El pelo, como cualquier otro elemento de la semiótica de la estética pero más que ninguno, es el símbolo definitivo: los comunes reconocemos a las figuras públicas de nuestra era por el pelo, sea propio y original (la melena de Jimi Hendrix, la porra del Maradona del 81) o ajeno y artificial (el jopo galáctico de David Bowie en su etapa marciana, la cabellera inmutable del veterano conductor televisivo que niega enfáticamente portar aquello que algunos llaman “el quincho”).
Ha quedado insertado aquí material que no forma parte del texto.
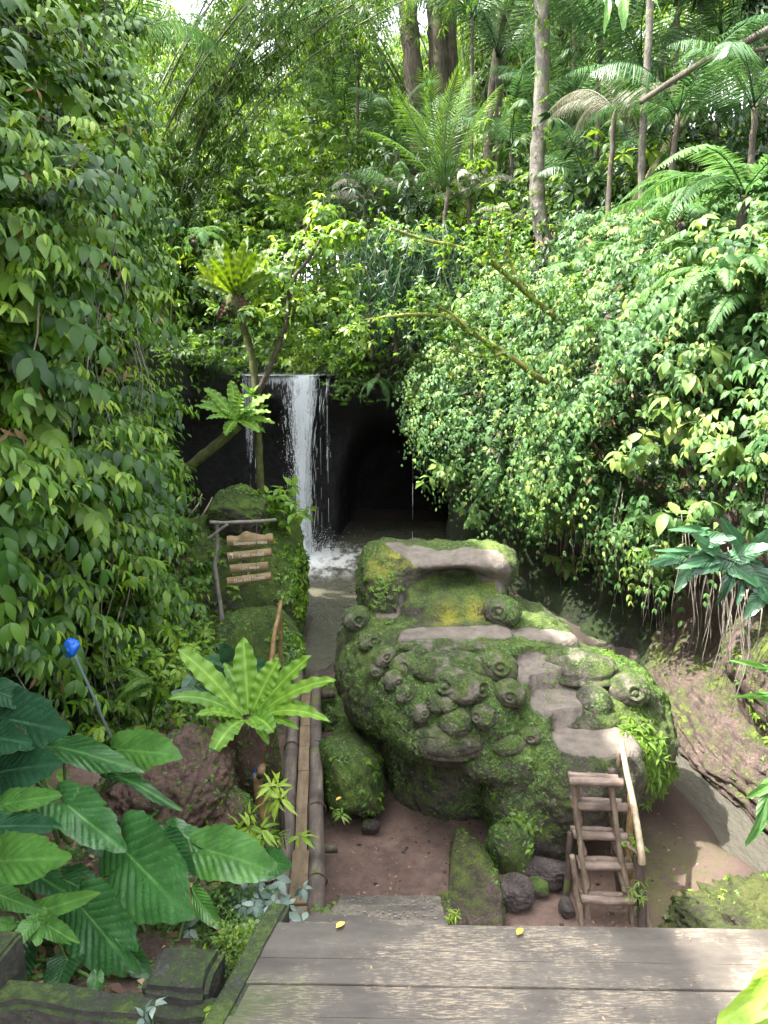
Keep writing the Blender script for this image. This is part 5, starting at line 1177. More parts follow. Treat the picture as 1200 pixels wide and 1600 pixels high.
# nest fern in the tree before the falls, and its neighbour, and the big one above
YT = 11.8
nb2 = at(370, 656, YT); n2 = empty('nest_fern', tuple(nb2), 'pale nest fern perched on the leaning trunk in front of the fall', 'nest fern')
for i, (tx, ty, w_, Y) in enumerate([(318, 606, 12, 11.8), (361, 594, 12, 11.9), (377, 614, 12, 11.8), (425, 617, 11, 11.7), (303, 634, 9, 11.6), (352, 681, 12, 11.5), (406, 676, 12, 11.5), (424, 644, 8, 11.5), (430, 662, 8, 11.6), (322, 655, 8, 11.4), (313, 626, 9, 12), (415, 676, 8, 11.9), (391, 640, 10, 11.6), (344, 640, 11, 11.7), (420, 634, 8, 12)]):
    nest_leaf(n2, nb2, at(tx, ty, Y), w_ * 12 / FPX * 1.25, .10, i, tint=.45 + .1 * math.sin(i))
rebase(n2)
nb3 = at(394, 618, 11.9); n3 = empty('nest_fern', tuple(nb3), 'smallest nest fern on the upright stem just above the pale one', 'nest fern')
for i, (tx, ty) in enumerate([(375, 600), (392, 606), (404, 603), (380, 622), (408, 620), (400, 632)]): nest_leaf(n3, nb3, at(tx, ty, 11.8), .07, .04, i)
rebase(n3)
nb4 = at(366, 462, 12.0); n4 = empty('nest_fern', tuple(nb4), 'big olive nest fern high in the tree left of the fall', 'nest fern')
rg = np.random.default_rng(41)
for i in range(34):
    a = rg.uniform(-1.25, 1.25); L = rg.uniform(62, 100) * (1 - .12 * abs(a)); tx = 366 + L * math.sin(a) * .95; ty = 462 - L * math.cos(a) * 1.0
    nest_leaf(n4, nb4 + (0, 0, .02), at(tx, ty, 12 + rg.uniform(-.6, .6)), rg.uniform(.09, .14), rg.uniform(-.05, .12), i, mat='nest4', tint=rg.uniform(.2, .7)) if 'nest4' in M else None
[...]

Desde hace miles de años, el pelo se usó como commodity, para rellenar abrigos o absorber manchas de petróleo en el agua, pero más que nada es un canal de identidad personal y colectiva: una histeria que deja sin sueño a aquel que en el piso de la bañera encuentra, después de cada ducha, los piolines que poblaban su cabeza o la obsesión de trascendencia que tenemos todos, convencidos de que podremos esquivar el olvido y que es cierto lo que dijo el músico Michael Stipe, un eminente pelado: “En el futuro solo serán recordadas aquellas personas que hayan impuesto un corte de pelo”.